Keep humaning. I smiled, remembering her words. But it feels like I don’t know how. I could almost see her smile and shaking her head at me — Maybe not yet, she would say, but you will. Keep humaning.

And has there ever been a more important time to keep the human at the center? The world feels tired and angry and overwhelmed, and we need to heed each other’s humanity, to connect and find commonalities, to honor differences, to brighten each other’s lives with metaphorical post it notes of joy and hope, to become relics in each other’s stories.

The world weighs heavy, and seems to collectively yearn for a past that isn’t returning. I hear that in the voices of my colleagues and parents when I ask them how school is going for them and their students. The response doesn’t vary much: “It’s fine, but it’s not the same.” I get it. We are built for consistency in a world of constant change.

That feeling of “not the same” dwells in our students, too. They hear their voices echo in an empty room. They miss their classmates and their backpacks and passing periods where they can stop in with their friends to chat with a favorite teacher. They are frustrated with mute buttons and bad internet and tired eyes from screen time, they are grieving the loss of Homecomings and athletic events and their favorite activities. They miss humaning — with their friends, with their teachers — all of us in the same space.

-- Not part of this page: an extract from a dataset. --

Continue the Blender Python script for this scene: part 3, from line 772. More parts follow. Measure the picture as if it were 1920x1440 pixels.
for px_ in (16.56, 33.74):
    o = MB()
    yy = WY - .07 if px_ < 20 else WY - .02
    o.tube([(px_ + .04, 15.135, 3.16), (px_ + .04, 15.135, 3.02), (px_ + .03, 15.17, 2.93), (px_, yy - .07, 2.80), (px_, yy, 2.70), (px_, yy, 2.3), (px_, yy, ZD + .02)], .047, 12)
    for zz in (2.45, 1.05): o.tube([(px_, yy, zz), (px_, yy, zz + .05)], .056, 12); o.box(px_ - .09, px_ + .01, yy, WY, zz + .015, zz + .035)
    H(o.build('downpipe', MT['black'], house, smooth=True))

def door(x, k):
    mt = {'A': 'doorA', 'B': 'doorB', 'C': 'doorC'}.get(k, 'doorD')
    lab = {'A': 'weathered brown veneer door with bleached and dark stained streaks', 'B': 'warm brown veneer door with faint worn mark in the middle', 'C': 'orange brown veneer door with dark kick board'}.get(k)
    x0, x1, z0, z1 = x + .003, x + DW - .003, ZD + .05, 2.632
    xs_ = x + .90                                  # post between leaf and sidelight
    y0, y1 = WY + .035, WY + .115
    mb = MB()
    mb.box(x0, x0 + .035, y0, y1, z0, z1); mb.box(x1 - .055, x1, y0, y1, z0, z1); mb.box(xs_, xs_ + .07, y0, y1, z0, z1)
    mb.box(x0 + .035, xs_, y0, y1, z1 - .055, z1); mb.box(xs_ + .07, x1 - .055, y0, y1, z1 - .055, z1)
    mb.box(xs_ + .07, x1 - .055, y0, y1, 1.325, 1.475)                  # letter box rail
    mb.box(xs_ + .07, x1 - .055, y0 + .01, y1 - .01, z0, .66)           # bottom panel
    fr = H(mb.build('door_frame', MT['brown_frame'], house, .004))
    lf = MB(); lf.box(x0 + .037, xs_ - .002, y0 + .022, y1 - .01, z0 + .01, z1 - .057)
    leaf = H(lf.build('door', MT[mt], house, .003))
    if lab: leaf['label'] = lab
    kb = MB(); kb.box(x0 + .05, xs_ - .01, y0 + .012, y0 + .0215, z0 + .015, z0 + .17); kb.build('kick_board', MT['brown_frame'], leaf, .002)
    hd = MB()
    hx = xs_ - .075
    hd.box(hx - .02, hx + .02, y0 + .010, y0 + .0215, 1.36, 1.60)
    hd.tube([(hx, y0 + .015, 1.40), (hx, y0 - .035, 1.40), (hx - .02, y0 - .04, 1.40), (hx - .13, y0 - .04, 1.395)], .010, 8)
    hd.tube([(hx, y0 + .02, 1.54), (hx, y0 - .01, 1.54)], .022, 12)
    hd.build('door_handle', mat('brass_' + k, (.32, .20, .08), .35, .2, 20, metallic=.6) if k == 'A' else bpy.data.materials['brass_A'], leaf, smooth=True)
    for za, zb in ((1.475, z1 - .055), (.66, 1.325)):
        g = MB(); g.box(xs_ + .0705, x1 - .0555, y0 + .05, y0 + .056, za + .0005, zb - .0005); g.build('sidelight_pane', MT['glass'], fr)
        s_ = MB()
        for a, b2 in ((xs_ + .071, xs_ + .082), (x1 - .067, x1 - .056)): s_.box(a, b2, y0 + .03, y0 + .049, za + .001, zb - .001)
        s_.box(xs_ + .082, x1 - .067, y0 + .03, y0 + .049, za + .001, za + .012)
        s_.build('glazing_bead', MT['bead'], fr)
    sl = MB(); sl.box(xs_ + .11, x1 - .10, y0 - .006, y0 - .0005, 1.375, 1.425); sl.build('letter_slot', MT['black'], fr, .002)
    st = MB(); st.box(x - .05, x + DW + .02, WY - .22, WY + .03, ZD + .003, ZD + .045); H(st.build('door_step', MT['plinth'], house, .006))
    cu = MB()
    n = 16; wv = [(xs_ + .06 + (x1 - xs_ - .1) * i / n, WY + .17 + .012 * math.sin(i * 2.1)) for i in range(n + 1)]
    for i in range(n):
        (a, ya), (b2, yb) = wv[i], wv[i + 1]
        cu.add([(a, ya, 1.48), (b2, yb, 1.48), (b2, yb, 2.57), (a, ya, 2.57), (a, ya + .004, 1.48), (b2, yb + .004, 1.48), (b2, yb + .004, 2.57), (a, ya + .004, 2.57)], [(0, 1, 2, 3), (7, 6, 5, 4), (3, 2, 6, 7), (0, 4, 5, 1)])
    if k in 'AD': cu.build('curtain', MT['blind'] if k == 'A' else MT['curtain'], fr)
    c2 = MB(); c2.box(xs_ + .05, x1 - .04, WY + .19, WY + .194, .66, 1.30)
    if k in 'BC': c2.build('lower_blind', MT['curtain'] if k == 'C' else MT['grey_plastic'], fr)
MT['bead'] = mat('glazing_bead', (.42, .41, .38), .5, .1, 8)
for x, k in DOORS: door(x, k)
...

But nothing’s the same right now, is it? Going to the grocery store isn’t the same, going to a restaurant half full isn’t the same, saying a long midwestern goodbye without a hug isn’t the same. So why are we expecting school to be the same? And even more, why do we want it to be?

We need to not aim for same. For our students, we need to strive for better, to be better, to do better. And I knew that as I sat on my table staring at my post it note wall, that I owed it to the students to be a better I had yet to discover.

Now two weeks into the semester, I see hope in connections building gradually. One day I took extra minutes from my very short class period to wish a student a happy birthday and listen to his birthday plans. I met with students in individual conferences and I listened to them talk about their days, their rooms, their lives. I took time to notice words, responses, visibility and invisibility. And I collected relics this week: ramen noodles as birthday dinner, a dog-eared copy of The Alchemist, and a Lord Huron concert poster. I can almost see their writing on bright post it notes in front of me: blue, pink, and yellow, scribbles in the corner, tossed on top of each other on a blank wall, building connections and possibility. Humaning together.